Livros como esse último ou como O Ideal e a Crueldade – Subjetividade e Política da Radicalização, recém-lançada coletânea de artigos de 14 especialistas, e os filmes de Jacques Audiard, que ganhou a Palma de Ouro em Cannes com um filme sobre a violência das banlieues, Dhepaan, e que descreve em O Profeta os círculos islâmicos nas prisões, demonstram que tentar compreender as origens da violência se tornou uma obsessão nacional num país que assiste desconcertado a um crescente banho de sangue.

“A Europa não está preparada para um número tão elevado de jihadistas, talvez 5.000”, prossegue Khosrokhavar. “Tentar controlar milhares de terroristas é uma tarefa enorme, os serviços de espionagem não podem dar conta disso.

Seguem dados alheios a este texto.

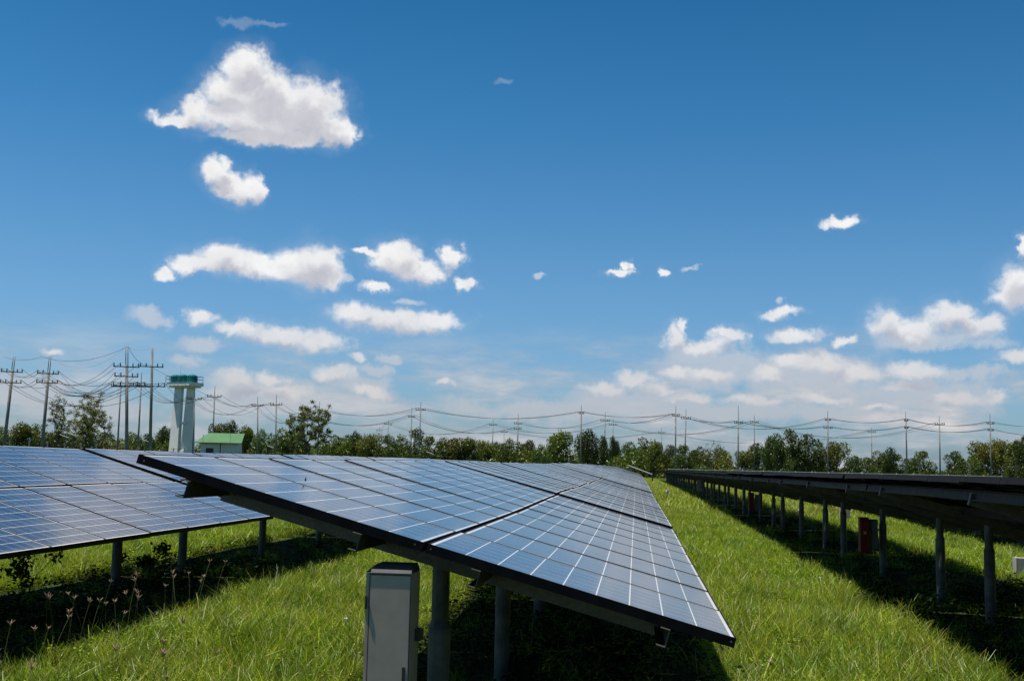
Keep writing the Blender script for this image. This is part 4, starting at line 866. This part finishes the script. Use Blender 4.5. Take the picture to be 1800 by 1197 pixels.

A Europa não tomou consciência desse problema, os serviços de espionagem não foram ampliados, ao passo que o número de terroristas se multiplicou por dez. Nos anos noventa, com a Al Qaeda, o perfil era totalmente diferente. Agora, as ameaças são dez vezes piores, porque o califado muda tudo, já que dispõe de toda a eficácia de um Estado para treinar, armar, financiar... As autoridades demoraram muito a perceber o nível dessa mutação. Isto vai piorar.”

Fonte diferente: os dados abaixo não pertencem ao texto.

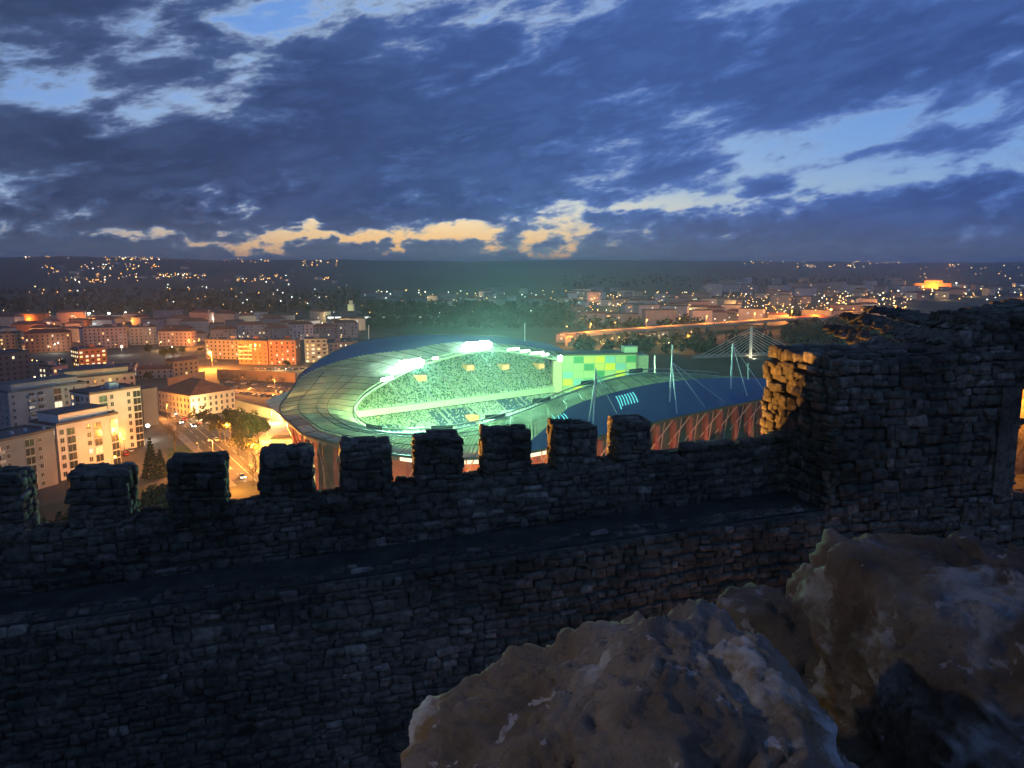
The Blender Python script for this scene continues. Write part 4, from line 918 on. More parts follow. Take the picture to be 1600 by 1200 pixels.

Não é apenas marginalização

Na praça da República, em meio de uma impressionante mobilização policial na tarde da terça-feira, Karim Amellal toma um café. Ele cresceu na banlieue e agora vive a poucos metros de um dos locais dos atentados em Paris. Esse escritor, ensaísta e professor de Ciências Políticas se tornou um dos principais pesquisadores desses espaços onde a República não chega. “Não podemos nos enganar, a maioria dos radicais que dão o salto para o terrorismo têm relação com as banlieues; mas na Síria também há muitos jihadistas de classe média. Não é um fenômeno que possamos entender só do ponto de vista da marginalização, é mais amplo. Muitos jihadistas em potencial têm muito a ver com o terrorismo italiano ou alemão dos anos oitenta”, prossegue Amellal, que acredita que medidas como a polícia de proximidade e o trabalho com as comunidades e nas mesquitas e prisões são essenciais para tentar frear o problema.

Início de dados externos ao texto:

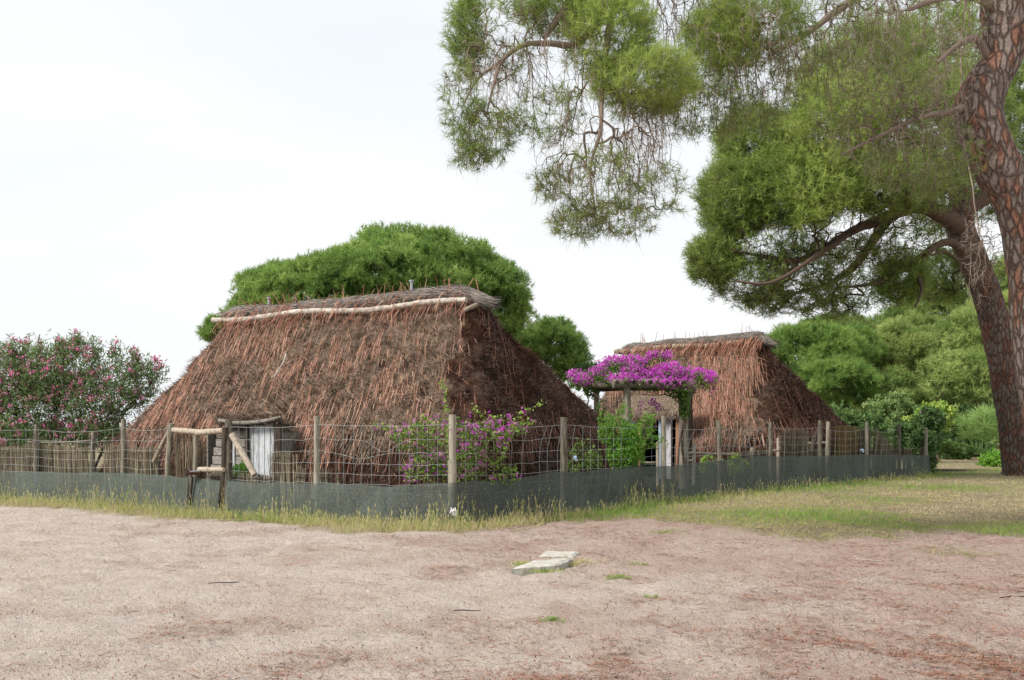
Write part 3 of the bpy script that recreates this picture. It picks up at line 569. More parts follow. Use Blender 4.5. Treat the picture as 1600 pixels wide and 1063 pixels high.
for k, (px, py, off, ln) in enumerate(posts):
    b = fence_pt(px)+back*off; b[0] = (px-800)/F*b[1]; post_mesh(b, P(px, py, b[1])[2], {357: .07, 881: .062, 707: .06}.get(px, .05), ln*3, 'post', k, parent=fen)
def net_strip(px0, px1, out=.05, nm='shade_net', parent=None, zt=None):
    n = int((px1-px0)/3)+2; X = np.linspace(px0, px1, n); kx = A([q[0] for q in FEN]); pts = A([fence_pt(x) for x in X])
    tz = np.interp(X, kx, FZ)+(fbm(np.c_[X, X*0, X*0], .02, 3, 3)-.5)*.09+(fbm(np.c_[X, X*0, X*0], .12, 2, 13)-.5)*.02
    if zt is not None: tz = tz*0+zt
    rows = np.linspace(0, 1, 9); T = unit(np.gradient(pts, axis=0)); nn = np.cross(T, A([0, 0, 1.])); nn = np.where((nn[:, 1:2] > 0), -nn, nn)
    g = []
    for r in rows:
        z = tz*r; w = (fbm(np.c_[X*.06, np.full(n, r*2.), X*0], 1., 3, 6)-.5)*.09+(fbm(np.c_[X*.3, np.full(n, r*.6), X*0], 1., 2, 16)-.5)*.045
        g.append(pts+nn*(out+w*.6+.06*(1-r))[:, None]+np.c_[X*0, X*0, z])
    g = A(g); k = len(rows); i = (np.arange(k-1)[:, None]*n+np.arange(n-1)[None]).ravel()
    mb = MB(); mb.add(g.reshape(-1, 3), np.c_[i, i+1, i+n+1, i+n], .5, 0, True); o = mb.build(nm, [M['net']], parent); return o
net_strip(-140, 262, parent=fen); net_strip(357, 1449, parent=fen)
def wire_run(px0, px1, parent, seed=0):
    mb = MB(); kx = [-140, 57, 193, 267, 357, 495, 707, 881, 1037, 1125, 1204, 1281, 1354, 1405, 1450]
    kz = [669, 672, 669, 668, 667, 664, 664, 664, 667, 667, 668, 668, 670, 672, 676]
    n = int((px1-px0)/4)+2; X = np.linspace(px0, px1, n); base = A([fence_pt(x) for x in X]); tp = np.interp(X, kx, kz)
    # sag between posts
    ph = np.interp(X, kx, np.arange(len(kx))); fr = ph-np.floor(ph); sag = np.sin(fr*math.pi)*(2+4*hsh(np.floor(ph).astype(np.int64), np.full(n, 3), np.full(n, 5)))
    tz = EYE-(tp+sag-HZ)/F*base[:, 1]
    fracs = [1, .86, .73, .61, .5, .4, .31]; lines = []
    for q, fz in enumerate(fracs):
        wob = (fbm(np.c_[X*.035, np.full(n, q*3.), X*0], 1., 3, 31+seed)-.5)*.07
        if q == 1: wob -= .18*np.exp(-((X-600)/22)**2)
        if q == 2: wob -= .1*np.exp(-((X-560)/30)**2)
        pp = base+np.c_[X*0, X*0+.02+(fbm(np.c_[X*.03, np.full(n, q*1.), X*0], 1., 2, 8)-.5)*.08, tz*fz+wob*(1 if 0 < q < 6 else .4)]
        lines.append(pp); tube(mb, pp, .0024 if q else .003, 4, v=.6, cap=False)
    ln = A(lines); stp = 5
    gaps = 0
    x = px0+3.
    while x < px1-2:
        Yx = fence_pt(x)[1]; j = np.interp(x, X, np.arange(n)); j0 = int(j)
        lean = 1.6*np.exp(-((x-840)/40)**2)+1.6*np.exp(-((x-1085)/30)**2)+1.5*np.exp(-((x-1160)/40)**2)
        pts = [lines[q][min(n-1, max(0, int(round(j0+(len(fracs)-2-q if q < 2 else 0)*0+(lean*(2-q)*.9 if q < 2 else 0)+rng.normal()*.15))))] for q in range(len(fracs))]
        if not (380 < x < 497 and rng.uniform() < .6) and rng.uniform() > .08: tube(mb, A(pts), .0021, 4, v=.4, cap=False)
        x += .145*F/Yx
    return mb.build('wire_mesh', [M['wire']], parent)
wire_run(-140, 267, fen); wire_run(357, 1405, fen, 4)

# gate ------------------------------------------------------------------------
gb = fence_pt(310); gate = thing('gate', gb, 'rustic log gate with heather infill set in the wire fence left of the hut door', 'gate')
fy = lambda px, o=-.05: fence_pt(px)+A([0, o, 0])
def gp(px, py, o=-.05): b = fy(px, o); return P(px, py, b[1])
mb = MB(); tube(mb, [fy(258), gp(262, 735), gp(267, 662)], [.04, .05, .055], 10, step=.15, rough=.15, flat=True); mb.build('gate_post', [M['post']], gate)
mb = MB(); tube(mb, [fy(349), gp(350, 735), gp(352, 668)], [.035, .05, .055], 10, step=.15, rough=.15, flat=True); mb.build('gate_post', [M['darkwood']], gate)
mb = MB(); tube(mb, [gp(305, 760, -.02), gp(306, 672, -.02)], .05, 8, step=.15, rough=.15); mb.build('middle_post', [M['post']], gate)
for a, b, r in (((271, 672), (309, 675), .05), ((308, 676), (350, 673), .055), ((311, 734), (351, 734), .05)):
    mb = MB(); tube(mb, [gp(*a, -.08), gp(*b, -.08)], [r, r*.9], 10, step=.12, rough=.18, v=.8); mb.build('rail', [M['log']], gate)
mb = MB(); tube(mb, [gp(264, 674, -.02), gp(240, 722, -.02)], .04, 8, step=.12, rough=.15); mb.build('brace', [M['log']], gate)
mb = MB(); tube(mb, [gp(362, 679, .0), gp(398, 742, .0)], [.055, .05], 8, step=.12, rough=.15, v=.8); mb.build('brace', [M['log']], gate)
net_strip(262, 300, .07, parent=gate); net_strip(302, 349, .07, parent=gate)
tray = thing('rusty_tray', fy(301, -.3), 'small rusty tray on a thin dark stake in front of the log gate', 'tray')
mb = MB(); tube(mb, [fy(300, -.2), gp(301, 745, -.2)], .022, 8, step=.1, rough=.2); mb.build('stake', [M['darkwood']], tray)
mb = MB(); c = gp(304, 738, -.22); box(mb, c, A([.13, 0, .0]), A([0, .07, 0]), A([0, 0, .012])); box(mb, c-A([0, 0, .03]), A([.11, 0, 0]), A([0, .05, 0]), A([0, 0, .018])); box(mb, c+A([-.12, 0, .012]), A([.012, 0, 0]), A([0, .07, 0]), A([0, 0, .012])); mb.build('tray_top', [M['rust']], tray)
mb = MB(); box(mb, c+A([.02, -.03, .02]), A([.09, 0, .004]), A([0, .03, 0]), A([0, 0, .006])); mb.build('zinc_strip', [M['metal']], tray)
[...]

Bernard Godard, ex-funcionário do Ministério do Interior, onde se ocupava do islamismo radical entre 1997 e 2014, e autor do recente livro A Questão Muçulmana na França, afirma que “a motivação religiosa já não é o mais importante”. “A prisão, a pequena delinquência e os fatores patológicos são cruciais. E é uma mudança muito grande: em outros momentos da jihad os delinquentes eram rejeitados, agora não”, prossegue Godard. Sobre os reforços policiais anunciados pelo presidente François Hollande, ele responde: “O número não faz diferença. O importante é saber que formação eles têm, como estão distribuídos, que capacidade têm para detectar aqueles que podem dar o salto, e para isso é preciso estar muito perto. Esse tipo de vigilância talvez seja mais eficaz por parte dos serviços sociais, das Prefeituras, dos professores. O essencial é que a informação circule”.